Увлекательно было следить за ходом его мысли. Какая-нибудь черточка жизни,
подмеченная им, помогала делать весомое обобщение.
В разгар нашей беседы появился Чагин. Он весело засмеялся, увидев нас,
как бы прочитав наши тайные опасения, что это розыгрыш.
— Пойдемте, друзья, — сказал Чагин, — за мной!
Мы вышли из освещенного метро в полный мрак. Была оттепель, под
ногами хлюпали лужи. Прохожих почти не было. Я держался за руку Михоэлса,
а Чагин забегал вперед и отказывался говорить, куда он нас ведет.
Шли мы где-то в районе Новинского бульвара, как вдруг тишину прорезали
звуки сирены: «Воздушная тревога!»
Чагин завлек нас в какой-то темный переулок и велел пробираться за ним
задними дворами. Наконец, он толкнул входную дверь, мы очутились на
лестнице. Было темно, но мы боялись даже зажечь спичку. Чагин бодро
взбирался вверх: — Мы идем к мадам Бальзак, — торжественно объявил он.
Все засмеялись, а Чагин нажал кнопку звонка. Дверь открылась, и нас
впустила незнакомая пожилая дама.
Подавая нам руку, она проговорила: — Очень приятно. Бальзак.Окна ее
квартиры были тщательно затемнены, а уютная комната оказалась залитой
светом Нас гостеприимно пригласили к хорошо сервированному столу. Вечер
прошел в веселом разговоре, душой которого был Михоэлс. Таким
оживленным, как тогда, я, кажется, давно его не видал. Он рассказывал о своем
детстве, о затрапезных шутках еврейских сектантов-хасидов, которые любят
философствовать даже на веселых пирушках.
Один из таких хасидов говорил: — Бог неправильно сделал, что поставил
рот посреди лица. Если бы дырка была на голове, то можно было бы влить
больше вина.
Другой отвечал: — Бог сделал правильно, потому что в дырку на голове
мог бы затекать дождь и разбавлять вино.
Первый говорил: — А лучше всего было сделать дырку в животе и прямо
туда вливать вино.
Второй возражал: — Тогда бы совсем мало вмещалось вина. Пожалуй, бог
сделал правильно. Сотворим же молитву в его честь.
Конечно, словами нельзя передать эффект от этого рассказа, он строился на
выражении лиц двух хасидов, на их жестах, интонациях.

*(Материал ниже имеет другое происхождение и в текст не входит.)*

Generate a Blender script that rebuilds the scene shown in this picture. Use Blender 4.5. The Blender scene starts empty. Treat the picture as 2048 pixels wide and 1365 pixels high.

Когда мы возвращались домой, давно уже был объявлен отбой, мы сели в
троллейбус и поехали по Садовому кольцу. Михоэлс спросил у Чагина: —
Почему, собственно говоря, мы были у этой дамы? Она ведь только угощала
нас, почти не вмешиваясь в разговор.
— Очень просто, — ответил Чагин, — я ей обещал показать Михоэлса, и
это было достаточным поводом для банкета. Она старая коммунистка, и
«Бальзак» — ее партийная кличка.
… Время, время… Как осенний ветер разносит оно сухие листы
воспоминаний, и кто знает, какие из них сохранятся, какие улетят невесть
куда.Январь 1948 года. В окно кисловодского санатория имени Горького
смотрит веселое зимнее солнце, и кажется, что это весна. Тем горше звучит из
радиорупора голос диктора, извещающий о смерти народного артиста
Советского Союза Соломона Михайловича Михоэлса.
Потрясенный, слушаю слова страшного сообщения — и не верю. Ведь за
неделю до этого я говорил с ним по телефону. Он, как всегда, бодрый, полный
творческих сил, сообщил, что едет в Минск смотреть спектакли для Комитета
по премиям, и с живым любопытством расспрашивал о моих планах.
— Вот я вернусь, встретимся…
Это последнее, что я услышал от славного и доброго друга.
ТРИ РОЛИ
1
Никогда в жизни не приходилось мне совершать столь длительное
путешествие по железной дороге, как в трудные и памятные дни осени
1941 года. Двадцать семь дней шел по стальным путям Сибири и Турксиба
эшелон КВШ (Комитета по делам высшей школы), увозивший ученых,
преподавателей, литераторов из Москвы на Восток. Фашистское нашествие
заставило провести частичную эвакуацию столицы, чтобы вдали от фронта
наладить нормальную работу заводов и фабрик, научных институтов и учебных
заведений, театров и издательств.
До этого я не бывал в Средней Азии и плохо представлял себе жизнь
народов, населяющих огромное пространство, с многовековой историей и
культурой.
Когда в глухую ноябрьскую ночь наш эшелон подошел к перрону
ташкентского вокзала, мы все были охвачены волнением и тревогой. Что ждет
нас в этом большом городе? Как удастся нам развернуть здесь работу, чтобы
возможно больше помогать фронту Отечественной войны?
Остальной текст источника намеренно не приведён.